_Task description_
Will you repeat only the lines from the one with "Recreate this scene" through the one with "C = bpy.context.scene.collection", both included, leaving every picture out?

_Supplied material_
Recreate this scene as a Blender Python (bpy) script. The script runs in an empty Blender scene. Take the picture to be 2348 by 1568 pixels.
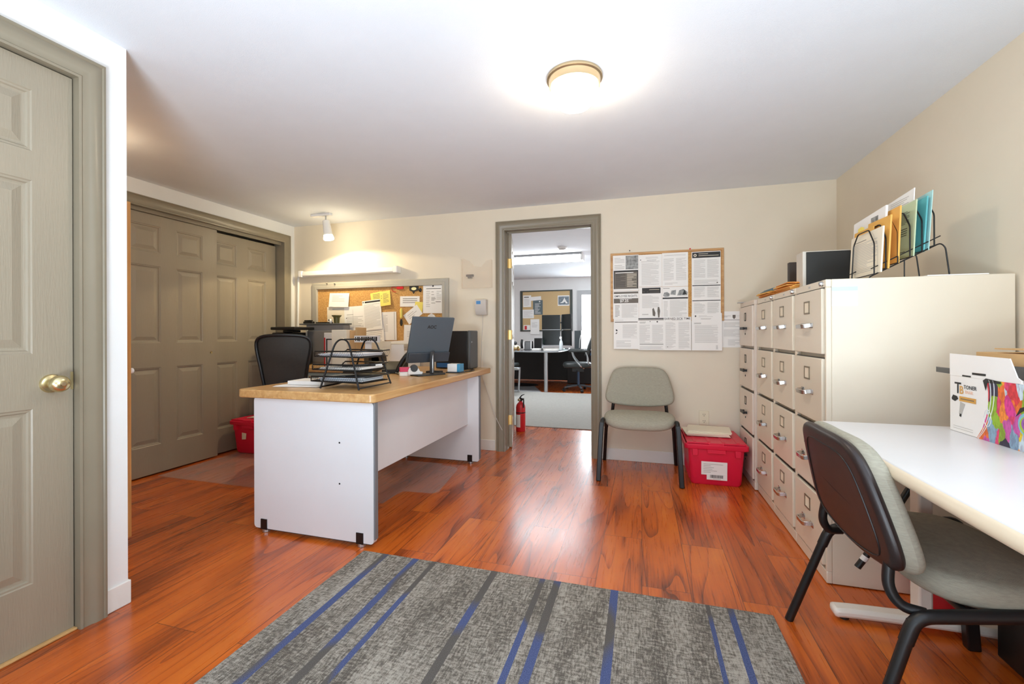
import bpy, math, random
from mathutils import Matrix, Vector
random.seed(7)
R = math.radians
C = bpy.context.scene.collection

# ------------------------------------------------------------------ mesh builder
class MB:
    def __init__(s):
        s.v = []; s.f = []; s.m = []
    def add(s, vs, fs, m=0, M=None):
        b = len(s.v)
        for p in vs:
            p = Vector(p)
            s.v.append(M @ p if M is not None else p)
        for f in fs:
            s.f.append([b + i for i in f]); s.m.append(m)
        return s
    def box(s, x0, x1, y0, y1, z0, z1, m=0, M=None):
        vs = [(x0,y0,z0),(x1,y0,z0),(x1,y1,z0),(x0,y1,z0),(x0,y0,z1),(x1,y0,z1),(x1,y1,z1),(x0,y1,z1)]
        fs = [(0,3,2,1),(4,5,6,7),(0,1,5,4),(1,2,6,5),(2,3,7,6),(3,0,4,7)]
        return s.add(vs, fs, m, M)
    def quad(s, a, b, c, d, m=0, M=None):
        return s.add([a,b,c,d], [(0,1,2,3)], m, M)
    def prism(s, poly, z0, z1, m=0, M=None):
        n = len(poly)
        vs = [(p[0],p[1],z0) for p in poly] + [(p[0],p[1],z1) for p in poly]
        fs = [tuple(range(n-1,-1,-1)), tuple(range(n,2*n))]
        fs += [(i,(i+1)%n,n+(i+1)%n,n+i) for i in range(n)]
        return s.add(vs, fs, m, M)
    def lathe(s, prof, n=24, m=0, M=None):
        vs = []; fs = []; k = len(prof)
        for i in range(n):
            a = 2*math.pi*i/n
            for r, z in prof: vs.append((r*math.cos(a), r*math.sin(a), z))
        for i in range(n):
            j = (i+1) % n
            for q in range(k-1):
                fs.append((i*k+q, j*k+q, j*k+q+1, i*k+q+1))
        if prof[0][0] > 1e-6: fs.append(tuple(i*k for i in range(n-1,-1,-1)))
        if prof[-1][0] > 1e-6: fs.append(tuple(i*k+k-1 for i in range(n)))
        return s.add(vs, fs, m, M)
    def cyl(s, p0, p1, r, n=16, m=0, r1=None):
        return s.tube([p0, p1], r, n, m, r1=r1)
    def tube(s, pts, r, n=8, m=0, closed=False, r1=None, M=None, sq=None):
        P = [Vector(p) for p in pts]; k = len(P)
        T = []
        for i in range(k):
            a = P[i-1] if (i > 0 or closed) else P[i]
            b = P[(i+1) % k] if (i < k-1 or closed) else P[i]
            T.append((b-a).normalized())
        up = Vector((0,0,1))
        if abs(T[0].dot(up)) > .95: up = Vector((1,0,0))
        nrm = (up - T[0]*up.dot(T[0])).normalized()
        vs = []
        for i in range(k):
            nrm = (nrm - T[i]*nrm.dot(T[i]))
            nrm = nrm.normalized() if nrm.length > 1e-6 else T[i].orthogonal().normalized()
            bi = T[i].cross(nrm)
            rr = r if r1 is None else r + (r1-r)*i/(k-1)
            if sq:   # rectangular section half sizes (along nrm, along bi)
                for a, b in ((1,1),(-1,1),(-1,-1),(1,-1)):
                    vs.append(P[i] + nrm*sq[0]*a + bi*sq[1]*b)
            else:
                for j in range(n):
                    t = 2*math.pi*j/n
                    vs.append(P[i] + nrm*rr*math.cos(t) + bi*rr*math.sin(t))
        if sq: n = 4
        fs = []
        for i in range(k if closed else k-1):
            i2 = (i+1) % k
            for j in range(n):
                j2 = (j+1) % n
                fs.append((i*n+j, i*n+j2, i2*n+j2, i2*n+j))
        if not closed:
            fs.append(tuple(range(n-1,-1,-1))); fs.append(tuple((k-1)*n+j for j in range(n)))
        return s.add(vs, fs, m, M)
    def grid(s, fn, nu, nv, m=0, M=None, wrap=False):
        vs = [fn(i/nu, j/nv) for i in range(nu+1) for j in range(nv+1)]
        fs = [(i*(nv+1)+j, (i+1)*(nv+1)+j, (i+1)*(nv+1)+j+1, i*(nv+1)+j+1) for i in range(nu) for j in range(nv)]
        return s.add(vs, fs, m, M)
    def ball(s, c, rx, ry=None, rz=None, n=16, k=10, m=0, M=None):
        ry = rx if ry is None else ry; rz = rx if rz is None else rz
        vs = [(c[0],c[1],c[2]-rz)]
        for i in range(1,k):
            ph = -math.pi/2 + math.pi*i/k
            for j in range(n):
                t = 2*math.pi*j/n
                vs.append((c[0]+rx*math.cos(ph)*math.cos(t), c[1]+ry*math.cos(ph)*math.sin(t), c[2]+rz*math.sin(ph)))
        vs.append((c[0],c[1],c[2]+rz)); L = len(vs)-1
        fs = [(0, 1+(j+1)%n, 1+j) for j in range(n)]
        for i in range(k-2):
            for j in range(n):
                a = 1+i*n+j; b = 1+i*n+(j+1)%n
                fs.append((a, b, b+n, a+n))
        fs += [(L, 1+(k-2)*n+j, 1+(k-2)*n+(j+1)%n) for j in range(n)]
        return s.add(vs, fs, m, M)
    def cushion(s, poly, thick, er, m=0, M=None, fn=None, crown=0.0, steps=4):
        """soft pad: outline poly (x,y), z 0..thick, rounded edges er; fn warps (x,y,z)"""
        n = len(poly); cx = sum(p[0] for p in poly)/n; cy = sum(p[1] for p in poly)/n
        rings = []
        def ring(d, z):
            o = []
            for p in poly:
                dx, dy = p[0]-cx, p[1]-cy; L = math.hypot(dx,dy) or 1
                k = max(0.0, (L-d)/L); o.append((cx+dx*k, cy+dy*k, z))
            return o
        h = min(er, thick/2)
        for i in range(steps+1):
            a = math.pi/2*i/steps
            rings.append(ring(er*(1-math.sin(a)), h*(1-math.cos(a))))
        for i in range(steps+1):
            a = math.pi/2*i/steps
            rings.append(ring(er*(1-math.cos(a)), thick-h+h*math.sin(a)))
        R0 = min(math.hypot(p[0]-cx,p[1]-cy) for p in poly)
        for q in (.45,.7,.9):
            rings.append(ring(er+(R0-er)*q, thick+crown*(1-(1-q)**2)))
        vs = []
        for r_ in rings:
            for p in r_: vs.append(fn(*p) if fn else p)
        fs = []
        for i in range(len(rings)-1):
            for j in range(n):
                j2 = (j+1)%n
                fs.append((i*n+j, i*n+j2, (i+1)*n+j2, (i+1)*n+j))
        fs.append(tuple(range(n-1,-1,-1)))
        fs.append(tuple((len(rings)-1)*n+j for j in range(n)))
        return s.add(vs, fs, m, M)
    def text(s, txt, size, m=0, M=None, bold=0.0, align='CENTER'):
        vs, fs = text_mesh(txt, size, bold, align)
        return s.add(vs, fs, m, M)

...

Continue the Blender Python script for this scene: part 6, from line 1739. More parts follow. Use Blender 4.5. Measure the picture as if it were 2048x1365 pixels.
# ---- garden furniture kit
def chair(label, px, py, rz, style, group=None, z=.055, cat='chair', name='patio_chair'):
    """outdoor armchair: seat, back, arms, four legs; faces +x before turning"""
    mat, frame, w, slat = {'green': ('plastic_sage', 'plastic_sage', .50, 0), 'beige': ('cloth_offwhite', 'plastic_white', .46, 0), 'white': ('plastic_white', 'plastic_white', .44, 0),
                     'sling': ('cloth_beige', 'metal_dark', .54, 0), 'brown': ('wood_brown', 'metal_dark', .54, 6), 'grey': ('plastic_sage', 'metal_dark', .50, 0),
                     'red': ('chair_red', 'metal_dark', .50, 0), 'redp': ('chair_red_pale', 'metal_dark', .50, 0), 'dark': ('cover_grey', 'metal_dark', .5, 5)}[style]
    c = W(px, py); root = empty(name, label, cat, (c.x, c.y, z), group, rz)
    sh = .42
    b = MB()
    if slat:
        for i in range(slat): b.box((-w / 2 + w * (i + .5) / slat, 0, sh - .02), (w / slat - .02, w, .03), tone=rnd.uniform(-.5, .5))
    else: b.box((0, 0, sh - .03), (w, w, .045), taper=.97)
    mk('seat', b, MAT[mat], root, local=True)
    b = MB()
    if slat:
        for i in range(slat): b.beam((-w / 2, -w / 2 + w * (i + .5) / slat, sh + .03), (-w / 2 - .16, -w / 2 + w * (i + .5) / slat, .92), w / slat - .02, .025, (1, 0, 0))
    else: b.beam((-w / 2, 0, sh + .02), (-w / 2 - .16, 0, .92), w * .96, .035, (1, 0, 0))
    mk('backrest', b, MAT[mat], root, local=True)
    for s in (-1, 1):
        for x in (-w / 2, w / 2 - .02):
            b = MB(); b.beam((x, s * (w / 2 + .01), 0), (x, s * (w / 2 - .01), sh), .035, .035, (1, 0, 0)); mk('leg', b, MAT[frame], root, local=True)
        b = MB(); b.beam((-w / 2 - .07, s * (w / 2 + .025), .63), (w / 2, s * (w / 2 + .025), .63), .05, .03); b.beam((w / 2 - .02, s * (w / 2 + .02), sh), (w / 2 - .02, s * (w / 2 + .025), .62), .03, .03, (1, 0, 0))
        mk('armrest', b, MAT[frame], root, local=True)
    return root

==

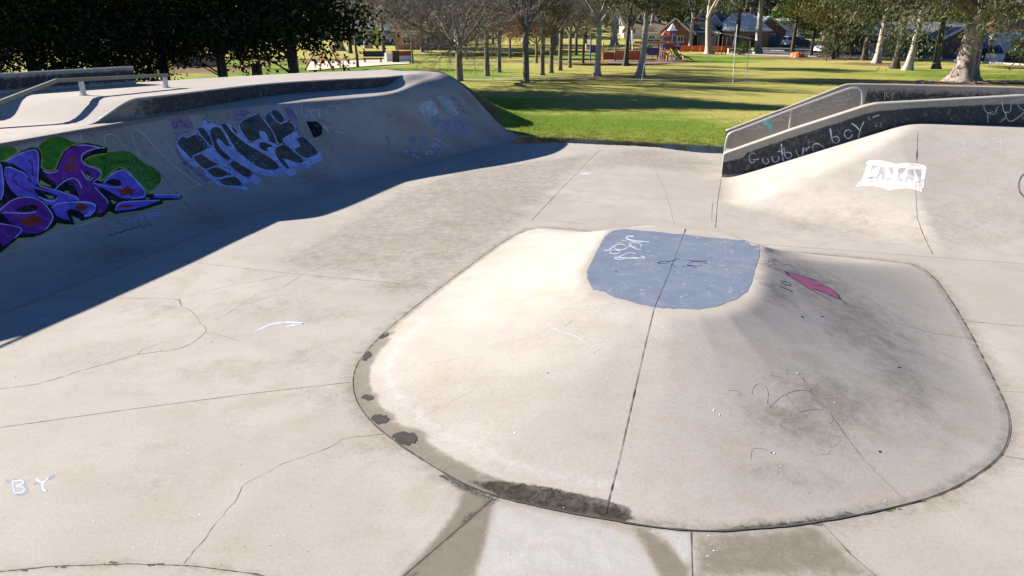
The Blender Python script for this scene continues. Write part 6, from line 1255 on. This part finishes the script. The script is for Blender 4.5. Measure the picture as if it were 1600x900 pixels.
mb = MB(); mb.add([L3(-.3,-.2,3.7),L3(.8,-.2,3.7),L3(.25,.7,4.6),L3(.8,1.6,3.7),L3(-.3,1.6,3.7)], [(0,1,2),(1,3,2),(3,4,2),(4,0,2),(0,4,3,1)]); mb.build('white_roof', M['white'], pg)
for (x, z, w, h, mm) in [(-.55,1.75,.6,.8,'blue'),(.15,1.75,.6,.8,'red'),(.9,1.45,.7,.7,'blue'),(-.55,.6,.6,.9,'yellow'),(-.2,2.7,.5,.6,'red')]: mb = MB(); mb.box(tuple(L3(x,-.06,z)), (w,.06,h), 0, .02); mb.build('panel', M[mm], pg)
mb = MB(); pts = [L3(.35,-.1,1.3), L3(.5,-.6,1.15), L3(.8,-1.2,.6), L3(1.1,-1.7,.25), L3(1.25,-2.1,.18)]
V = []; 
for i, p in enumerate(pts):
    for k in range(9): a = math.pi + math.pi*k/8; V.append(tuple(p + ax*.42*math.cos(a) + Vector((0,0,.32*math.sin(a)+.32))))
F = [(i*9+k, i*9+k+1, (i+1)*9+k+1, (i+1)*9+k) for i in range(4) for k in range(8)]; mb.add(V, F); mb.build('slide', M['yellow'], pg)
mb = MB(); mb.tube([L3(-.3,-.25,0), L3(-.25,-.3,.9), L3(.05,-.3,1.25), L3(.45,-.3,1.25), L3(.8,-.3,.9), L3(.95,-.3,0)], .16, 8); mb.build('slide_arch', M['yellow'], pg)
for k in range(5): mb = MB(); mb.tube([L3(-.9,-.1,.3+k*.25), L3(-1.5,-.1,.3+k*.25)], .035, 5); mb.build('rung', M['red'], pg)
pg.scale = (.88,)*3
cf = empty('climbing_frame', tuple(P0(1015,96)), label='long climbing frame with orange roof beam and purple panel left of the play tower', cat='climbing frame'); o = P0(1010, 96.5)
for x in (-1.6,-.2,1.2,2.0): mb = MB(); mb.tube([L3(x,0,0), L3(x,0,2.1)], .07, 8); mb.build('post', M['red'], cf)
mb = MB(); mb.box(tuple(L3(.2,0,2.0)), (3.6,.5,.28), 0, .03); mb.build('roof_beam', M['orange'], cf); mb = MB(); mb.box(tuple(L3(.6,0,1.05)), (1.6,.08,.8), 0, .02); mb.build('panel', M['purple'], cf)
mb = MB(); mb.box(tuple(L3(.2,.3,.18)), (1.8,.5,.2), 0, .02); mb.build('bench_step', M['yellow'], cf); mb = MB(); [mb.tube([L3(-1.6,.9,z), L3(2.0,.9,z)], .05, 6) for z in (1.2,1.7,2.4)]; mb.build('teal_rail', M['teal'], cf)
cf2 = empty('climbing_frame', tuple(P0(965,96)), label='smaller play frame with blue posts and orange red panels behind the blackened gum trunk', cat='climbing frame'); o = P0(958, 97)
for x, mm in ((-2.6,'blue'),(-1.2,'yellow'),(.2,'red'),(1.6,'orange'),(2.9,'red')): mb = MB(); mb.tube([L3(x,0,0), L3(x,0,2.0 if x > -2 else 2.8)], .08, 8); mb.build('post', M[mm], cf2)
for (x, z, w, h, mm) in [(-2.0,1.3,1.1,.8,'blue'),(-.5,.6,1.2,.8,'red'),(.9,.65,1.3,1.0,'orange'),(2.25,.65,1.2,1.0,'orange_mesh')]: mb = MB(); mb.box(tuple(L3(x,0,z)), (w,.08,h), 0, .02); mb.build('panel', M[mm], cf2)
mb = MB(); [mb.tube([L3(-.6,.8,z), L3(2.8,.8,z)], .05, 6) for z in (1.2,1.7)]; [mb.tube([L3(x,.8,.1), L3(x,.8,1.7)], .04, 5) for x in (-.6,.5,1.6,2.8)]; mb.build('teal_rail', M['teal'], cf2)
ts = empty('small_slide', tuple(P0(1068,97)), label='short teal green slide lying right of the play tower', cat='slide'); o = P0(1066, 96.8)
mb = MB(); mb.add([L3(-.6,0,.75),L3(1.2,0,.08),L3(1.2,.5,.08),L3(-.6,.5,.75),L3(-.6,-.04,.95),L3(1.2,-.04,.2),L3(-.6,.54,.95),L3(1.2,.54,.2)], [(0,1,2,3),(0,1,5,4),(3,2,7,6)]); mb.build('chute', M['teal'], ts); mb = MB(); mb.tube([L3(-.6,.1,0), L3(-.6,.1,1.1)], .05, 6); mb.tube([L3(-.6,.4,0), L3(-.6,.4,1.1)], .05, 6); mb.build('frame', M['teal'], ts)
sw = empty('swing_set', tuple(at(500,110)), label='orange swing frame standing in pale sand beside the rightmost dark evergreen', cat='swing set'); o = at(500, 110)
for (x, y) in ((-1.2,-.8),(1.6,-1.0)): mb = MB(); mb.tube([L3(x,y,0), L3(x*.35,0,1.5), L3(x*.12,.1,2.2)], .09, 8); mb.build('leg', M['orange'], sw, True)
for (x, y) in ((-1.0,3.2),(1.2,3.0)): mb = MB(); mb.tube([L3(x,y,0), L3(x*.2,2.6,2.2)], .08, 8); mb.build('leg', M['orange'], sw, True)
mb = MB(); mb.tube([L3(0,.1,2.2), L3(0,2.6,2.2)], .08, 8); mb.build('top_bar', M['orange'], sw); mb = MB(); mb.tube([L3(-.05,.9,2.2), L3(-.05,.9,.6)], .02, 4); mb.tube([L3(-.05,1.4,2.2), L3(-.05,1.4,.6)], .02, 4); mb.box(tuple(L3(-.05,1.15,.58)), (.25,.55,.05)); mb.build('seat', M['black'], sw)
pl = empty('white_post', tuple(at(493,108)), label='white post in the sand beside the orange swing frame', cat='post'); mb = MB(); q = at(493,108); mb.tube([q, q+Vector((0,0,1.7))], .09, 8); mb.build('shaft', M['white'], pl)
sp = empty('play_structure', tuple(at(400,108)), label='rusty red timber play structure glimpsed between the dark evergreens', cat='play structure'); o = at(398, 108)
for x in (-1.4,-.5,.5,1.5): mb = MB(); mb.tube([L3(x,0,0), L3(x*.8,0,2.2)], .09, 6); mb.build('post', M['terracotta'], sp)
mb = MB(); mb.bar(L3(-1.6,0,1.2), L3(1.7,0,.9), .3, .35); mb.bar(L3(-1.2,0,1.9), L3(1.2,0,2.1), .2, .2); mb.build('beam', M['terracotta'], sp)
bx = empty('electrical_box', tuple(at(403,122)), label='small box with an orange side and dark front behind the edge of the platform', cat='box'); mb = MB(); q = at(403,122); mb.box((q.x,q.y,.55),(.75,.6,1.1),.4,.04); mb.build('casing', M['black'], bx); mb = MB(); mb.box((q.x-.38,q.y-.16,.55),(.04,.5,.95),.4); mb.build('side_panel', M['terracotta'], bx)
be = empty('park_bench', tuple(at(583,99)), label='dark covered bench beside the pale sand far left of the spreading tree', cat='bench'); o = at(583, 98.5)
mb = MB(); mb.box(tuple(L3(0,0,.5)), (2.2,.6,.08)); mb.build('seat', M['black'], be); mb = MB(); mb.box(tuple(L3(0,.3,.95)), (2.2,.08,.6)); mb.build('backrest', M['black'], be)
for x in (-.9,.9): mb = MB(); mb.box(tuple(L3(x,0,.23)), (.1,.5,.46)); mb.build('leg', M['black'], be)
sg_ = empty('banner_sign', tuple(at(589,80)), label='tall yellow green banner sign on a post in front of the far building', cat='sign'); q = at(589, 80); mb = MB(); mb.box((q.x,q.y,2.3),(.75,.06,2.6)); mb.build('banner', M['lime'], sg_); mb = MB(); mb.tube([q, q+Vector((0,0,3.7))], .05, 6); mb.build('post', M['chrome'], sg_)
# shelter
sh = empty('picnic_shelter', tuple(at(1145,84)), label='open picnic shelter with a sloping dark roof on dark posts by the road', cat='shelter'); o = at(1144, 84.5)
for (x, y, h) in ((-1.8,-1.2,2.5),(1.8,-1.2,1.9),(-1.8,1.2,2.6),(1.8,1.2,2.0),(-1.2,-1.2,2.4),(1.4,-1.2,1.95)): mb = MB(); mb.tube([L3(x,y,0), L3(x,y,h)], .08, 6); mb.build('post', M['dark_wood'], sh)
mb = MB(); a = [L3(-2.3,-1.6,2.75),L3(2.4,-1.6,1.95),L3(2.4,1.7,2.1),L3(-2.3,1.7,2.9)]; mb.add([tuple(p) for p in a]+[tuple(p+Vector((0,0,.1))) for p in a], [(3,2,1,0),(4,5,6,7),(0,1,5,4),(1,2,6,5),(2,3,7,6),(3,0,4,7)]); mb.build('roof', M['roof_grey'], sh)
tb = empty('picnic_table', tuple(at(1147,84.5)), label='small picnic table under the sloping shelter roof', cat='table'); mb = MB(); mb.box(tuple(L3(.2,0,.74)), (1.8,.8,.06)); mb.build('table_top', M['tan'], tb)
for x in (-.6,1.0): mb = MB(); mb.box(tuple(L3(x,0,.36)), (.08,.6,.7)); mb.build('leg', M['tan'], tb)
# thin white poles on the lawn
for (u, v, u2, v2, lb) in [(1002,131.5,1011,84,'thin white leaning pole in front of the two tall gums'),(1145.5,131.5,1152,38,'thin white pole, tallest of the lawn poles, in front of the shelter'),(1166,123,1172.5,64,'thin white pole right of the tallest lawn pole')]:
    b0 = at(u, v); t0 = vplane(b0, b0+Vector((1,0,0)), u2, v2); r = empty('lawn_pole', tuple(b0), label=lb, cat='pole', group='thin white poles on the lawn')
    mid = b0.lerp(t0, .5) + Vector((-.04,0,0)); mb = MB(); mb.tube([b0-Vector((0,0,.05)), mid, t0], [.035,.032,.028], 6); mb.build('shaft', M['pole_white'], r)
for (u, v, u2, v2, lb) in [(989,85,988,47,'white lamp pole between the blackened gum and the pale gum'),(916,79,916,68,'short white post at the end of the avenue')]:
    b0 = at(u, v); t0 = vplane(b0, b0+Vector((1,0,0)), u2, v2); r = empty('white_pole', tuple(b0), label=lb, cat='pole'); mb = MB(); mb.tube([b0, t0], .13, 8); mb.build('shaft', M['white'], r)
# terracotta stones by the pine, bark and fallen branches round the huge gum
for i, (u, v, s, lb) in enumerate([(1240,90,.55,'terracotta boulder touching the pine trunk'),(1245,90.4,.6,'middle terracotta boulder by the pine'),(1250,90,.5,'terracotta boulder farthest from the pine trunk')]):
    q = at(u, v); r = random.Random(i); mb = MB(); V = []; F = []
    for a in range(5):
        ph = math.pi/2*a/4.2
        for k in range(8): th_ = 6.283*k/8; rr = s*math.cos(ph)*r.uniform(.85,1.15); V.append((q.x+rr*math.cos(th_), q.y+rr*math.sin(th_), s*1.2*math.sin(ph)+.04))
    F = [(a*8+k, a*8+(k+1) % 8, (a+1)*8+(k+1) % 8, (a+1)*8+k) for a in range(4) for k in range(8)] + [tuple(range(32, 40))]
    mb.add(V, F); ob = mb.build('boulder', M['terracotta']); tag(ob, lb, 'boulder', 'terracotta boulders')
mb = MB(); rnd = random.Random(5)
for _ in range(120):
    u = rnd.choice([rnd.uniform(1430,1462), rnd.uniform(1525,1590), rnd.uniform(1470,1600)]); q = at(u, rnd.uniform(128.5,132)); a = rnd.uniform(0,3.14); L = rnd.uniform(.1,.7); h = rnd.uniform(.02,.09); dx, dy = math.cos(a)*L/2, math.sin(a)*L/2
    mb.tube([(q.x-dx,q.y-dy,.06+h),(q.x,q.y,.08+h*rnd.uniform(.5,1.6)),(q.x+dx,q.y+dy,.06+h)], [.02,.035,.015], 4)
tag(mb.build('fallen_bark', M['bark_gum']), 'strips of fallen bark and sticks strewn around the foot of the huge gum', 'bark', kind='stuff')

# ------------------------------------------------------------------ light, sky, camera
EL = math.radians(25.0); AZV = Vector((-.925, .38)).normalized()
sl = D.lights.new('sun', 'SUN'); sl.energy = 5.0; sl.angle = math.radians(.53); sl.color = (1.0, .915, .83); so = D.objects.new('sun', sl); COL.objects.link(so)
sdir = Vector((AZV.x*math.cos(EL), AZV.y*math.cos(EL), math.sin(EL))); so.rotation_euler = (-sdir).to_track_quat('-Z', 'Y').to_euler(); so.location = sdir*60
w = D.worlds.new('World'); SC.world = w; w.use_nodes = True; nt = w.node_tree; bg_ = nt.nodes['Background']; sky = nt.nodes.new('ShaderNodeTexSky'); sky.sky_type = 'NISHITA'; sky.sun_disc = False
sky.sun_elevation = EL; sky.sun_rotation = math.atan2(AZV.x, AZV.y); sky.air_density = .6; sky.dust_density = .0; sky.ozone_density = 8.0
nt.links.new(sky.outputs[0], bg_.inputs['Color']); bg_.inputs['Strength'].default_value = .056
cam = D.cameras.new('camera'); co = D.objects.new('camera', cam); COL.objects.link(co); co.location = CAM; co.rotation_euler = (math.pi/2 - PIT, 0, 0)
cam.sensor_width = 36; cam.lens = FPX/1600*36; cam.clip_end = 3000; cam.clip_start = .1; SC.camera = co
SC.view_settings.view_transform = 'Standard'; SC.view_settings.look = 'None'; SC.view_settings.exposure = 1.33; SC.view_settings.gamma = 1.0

_Task solution_
Recreate this scene as a Blender Python (bpy) script. The script runs in an empty Blender scene. Take the picture to be 2348 by 1568 pixels.
import bpy, math, random
from mathutils import Matrix, Vector
random.seed(7)
R = math.radians
C = bpy.context.scene.collection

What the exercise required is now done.